Data provided →
━━━━━━━━━━━━━━━━━━━━━━━━━━━━━━

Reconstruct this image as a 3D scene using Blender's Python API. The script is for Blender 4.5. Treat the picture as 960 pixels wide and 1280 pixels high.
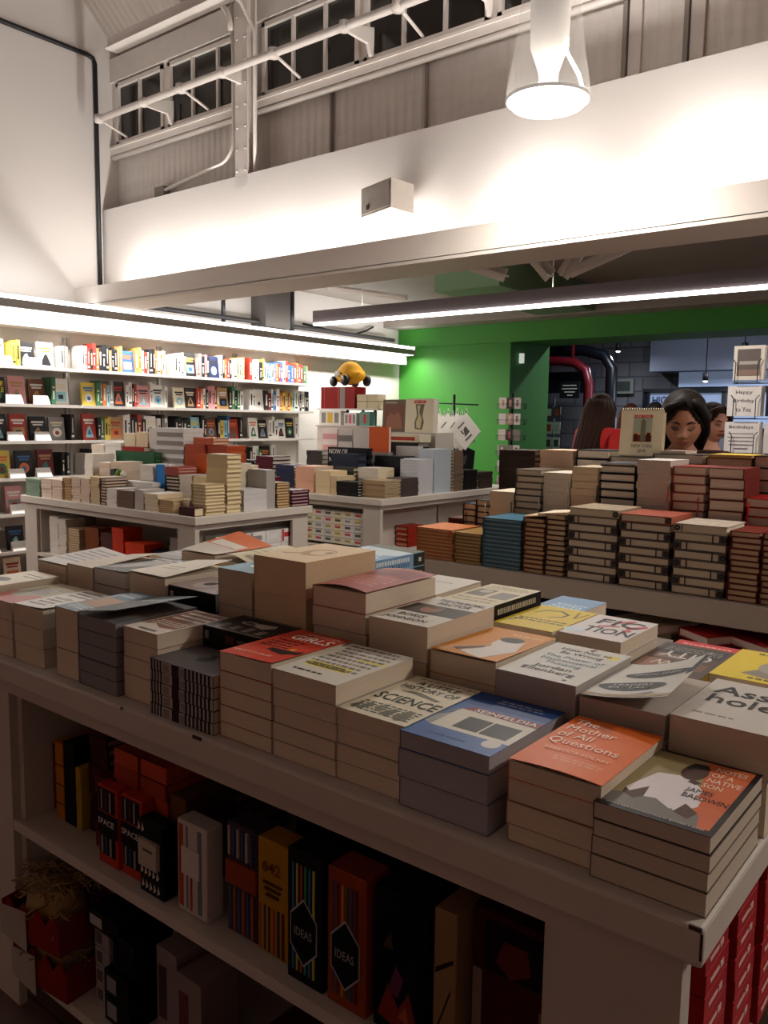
import bpy, bmesh, math, random
from mathutils import Matrix, Vector
random.seed(7)
S = bpy.context.scene
for o in list(bpy.data.objects): bpy.data.objects.remove(o)
COL = S.collection

# ---------------------------------------------------------------- camera
H = 1.43
cam = bpy.data.cameras.new('camera'); cam_o = bpy.data.objects.new('camera', cam); COL.objects.link(cam_o)
cam.sensor_fit = 'AUTO'; cam.sensor_width = 36.0; cam.lens = 36.0*1035.46/1280.0
cam.clip_start = .05; cam.clip_end = 60
Rm = Matrix(((0.781615, -0.078879, 0.618754), (0.623606, 0.076636, -0.777974), (0.013947, 0.993934, 0.109089)))
cam_o.matrix_world = Matrix.Translation((0, 0, H)) @ Rm.to_4x4()
S.camera = cam_o

# ---------------------------------------------------------------- world, exposure
w = bpy.data.worlds.new('World'); S.world = w; w.use_nodes = True
bg = w.node_tree.nodes['Background']; bg.inputs[0].default_value = (.02, .022, .03, 1); bg.inputs[1].default_value = .3
S.view_settings.view_transform = 'Standard'; S.view_settings.look = 'None'
S.view_settings.gamma = 1; S.view_settings.use_curve_mapping = False
S.view_settings.exposure = 0.0
S.cycles.use_denoising = True
S.cycles.max_bounces = 6; S.cycles.diffuse_bounces = 4; S.cycles.glossy_bounces = 2
S.cycles.transmission_bounces = 6; S.cycles.transparent_max_bounces = 8
S.cycles.sample_clamp_indirect = 4.0
WARM = (1.0, .86, .74); NEUT = (1.0, .95, .90)
# strengths of the room's lamps and added lights (watts)
P_WALL = 150; P_LEDGE = 8; P_BEAM = 46; P_PEND = 42; P_BELL = 34; P_BACK = 24

# ---------------------------------------------------------------- helpers
def lin(h):
    if not isinstance(h, str): return tuple(h)[:3]
    h = h.lstrip('#'); r = [int(h[i:i+2], 16)/255 for i in (0, 2, 4)]
    return tuple(c/12.92 if c <= .04045 else ((c+.055)/1.055)**2.4 for c in r)
MC = {}
def mat(h, rough=.55, metal=0, noise=.10, scale=30, bump=0, emit=0, spec=.4, stretch=None, trans=0, alpha=1):
    key = (h, rough, metal, noise, scale, bump, emit, spec, stretch, trans, alpha)
    if key in MC: return MC[key]
    m = bpy.data.materials.new('surface_%d' % len(MC)); m.use_nodes = True; nt = m.node_tree
    b = nt.nodes['Principled BSDF']; c = lin(h)
    b.inputs['Roughness'].default_value = rough; b.inputs['Metallic'].default_value = metal
    b.inputs['Specular IOR Level'].default_value = spec
    tc = nt.nodes.new('ShaderNodeTexCoord'); mp = nt.nodes.new('ShaderNodeMapping'); nz = nt.nodes.new('ShaderNodeTexNoise')
    nt.links.new(tc.outputs['Object'], mp.inputs[0]); nt.links.new(mp.outputs[0], nz.inputs['Vector'])
    if stretch: mp.inputs['Scale'].default_value = stretch
    nz.inputs['Scale'].default_value = scale; nz.inputs['Detail'].default_value = 3
    mx = nt.nodes.new('ShaderNodeMix'); mx.data_type = 'RGBA'
    mx.inputs['A'].default_value = tuple(v*(1-noise) for v in c)+(1,)
    mx.inputs['B'].default_value = tuple(min(1, v*(1+noise)) for v in c)+(1,)
    nt.links.new(nz.outputs['Fac'], mx.inputs['Factor']); nt.links.new(mx.outputs['Result'], b.inputs['Base Color'])
    if bump:
        bp = nt.nodes.new('ShaderNodeBump'); bp.inputs['Strength'].default_value = bump; bp.inputs['Distance'].default_value = .01
        nt.links.new(nz.outputs['Fac'], bp.inputs['Height']); nt.links.new(bp.outputs[0], b.inputs['Normal'])
    if emit:
        b.inputs['Emission Color'].default_value = c+(1,); b.inputs['Emission Strength'].default_value = emit
    if trans: b.inputs['Transmission Weight'].default_value = trans; b.inputs['IOR'].default_value = 1.2
    if alpha < 1: b.inputs['Alpha'].default_value = alpha
    MC[key] = m; return m
def page(h='d6c6b0'): return mat(h, .9, noise=.16, scale=6, stretch=(3, 3, 170), spec=.1)
def cov(h): return mat(h, .42, noise=.05, scale=12, spec=.10)
def spineset(h): return mat(h, .5, noise=.06, scale=15)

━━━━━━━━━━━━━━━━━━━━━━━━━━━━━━

To do → Keep every word of the data as it is when you write it out, but drop the pictures.

Answer for the task →
Reconstruct this image as a 3D scene using Blender's Python API. The script is for Blender 4.5. Treat the picture as 960 pixels wide and 1280 pixels high.
import bpy, bmesh, math, random
from mathutils import Matrix, Vector
random.seed(7)
S = bpy.context.scene
for o in list(bpy.data.objects): bpy.data.objects.remove(o)
COL = S.collection

# ---------------------------------------------------------------- camera
H = 1.43
cam = bpy.data.cameras.new('camera'); cam_o = bpy.data.objects.new('camera', cam); COL.objects.link(cam_o)
cam.sensor_fit = 'AUTO'; cam.sensor_width = 36.0; cam.lens = 36.0*1035.46/1280.0
cam.clip_start = .05; cam.clip_end = 60
Rm = Matrix(((0.781615, -0.078879, 0.618754), (0.623606, 0.076636, -0.777974), (0.013947, 0.993934, 0.109089)))
cam_o.matrix_world = Matrix.Translation((0, 0, H)) @ Rm.to_4x4()
S.camera = cam_o

# ---------------------------------------------------------------- world, exposure
w = bpy.data.worlds.new('World'); S.world = w; w.use_nodes = True
bg = w.node_tree.nodes['Background']; bg.inputs[0].default_value = (.02, .022, .03, 1); bg.inputs[1].default_value = .3
S.view_settings.view_transform = 'Standard'; S.view_settings.look = 'None'
S.view_settings.gamma = 1; S.view_settings.use_curve_mapping = False
S.view_settings.exposure = 0.0
S.cycles.use_denoising = True
S.cycles.max_bounces = 6; S.cycles.diffuse_bounces = 4; S.cycles.glossy_bounces = 2
S.cycles.transmission_bounces = 6; S.cycles.transparent_max_bounces = 8
S.cycles.sample_clamp_indirect = 4.0
WARM = (1.0, .86, .74); NEUT = (1.0, .95, .90)
# strengths of the room's lamps and added lights (watts)
P_WALL = 150; P_LEDGE = 8; P_BEAM = 46; P_PEND = 42; P_BELL = 34; P_BACK = 24

# ---------------------------------------------------------------- helpers
def lin(h):
    if not isinstance(h, str): return tuple(h)[:3]
    h = h.lstrip('#'); r = [int(h[i:i+2], 16)/255 for i in (0, 2, 4)]
    return tuple(c/12.92 if c <= .04045 else ((c+.055)/1.055)**2.4 for c in r)
MC = {}
def mat(h, rough=.55, metal=0, noise=.10, scale=30, bump=0, emit=0, spec=.4, stretch=None, trans=0, alpha=1):
    key = (h, rough, metal, noise, scale, bump, emit, spec, stretch, trans, alpha)
    if key in MC: return MC[key]
    m = bpy.data.materials.new('surface_%d' % len(MC)); m.use_nodes = True; nt = m.node_tree
    b = nt.nodes['Principled BSDF']; c = lin(h)
    b.inputs['Roughness'].default_value = rough; b.inputs['Metallic'].default_value = metal
    b.inputs['Specular IOR Level'].default_value = spec
    tc = nt.nodes.new('ShaderNodeTexCoord'); mp = nt.nodes.new('ShaderNodeMapping'); nz = nt.nodes.new('ShaderNodeTexNoise')
    nt.links.new(tc.outputs['Object'], mp.inputs[0]); nt.links.new(mp.outputs[0], nz.inputs['Vector'])
    if stretch: mp.inputs['Scale'].default_value = stretch
    nz.inputs['Scale'].default_value = scale; nz.inputs['Detail'].default_value = 3
    mx = nt.nodes.new('ShaderNodeMix'); mx.data_type = 'RGBA'
    mx.inputs['A'].default_value = tuple(v*(1-noise) for v in c)+(1,)
    mx.inputs['B'].default_value = tuple(min(1, v*(1+noise)) for v in c)+(1,)
    nt.links.new(nz.outputs['Fac'], mx.inputs['Factor']); nt.links.new(mx.outputs['Result'], b.inputs['Base Color'])
    if bump:
        bp = nt.nodes.new('ShaderNodeBump'); bp.inputs['Strength'].default_value = bump; bp.inputs['Distance'].default_value = .01
        nt.links.new(nz.outputs['Fac'], bp.inputs['Height']); nt.links.new(bp.outputs[0], b.inputs['Normal'])
    if emit:
        b.inputs['Emission Color'].default_value = c+(1,); b.inputs['Emission Strength'].default_value = emit
    if trans: b.inputs['Transmission Weight'].default_value = trans; b.inputs['IOR'].default_value = 1.2
    if alpha < 1: b.inputs['Alpha'].default_value = alpha
    MC[key] = m; return m
def page(h='d6c6b0'): return mat(h, .9, noise=.16, scale=6, stretch=(3, 3, 170), spec=.1)
def cov(h): return mat(h, .42, noise=.05, scale=12, spec=.10)
def spineset(h): return mat(h, .5, noise=.06, scale=15)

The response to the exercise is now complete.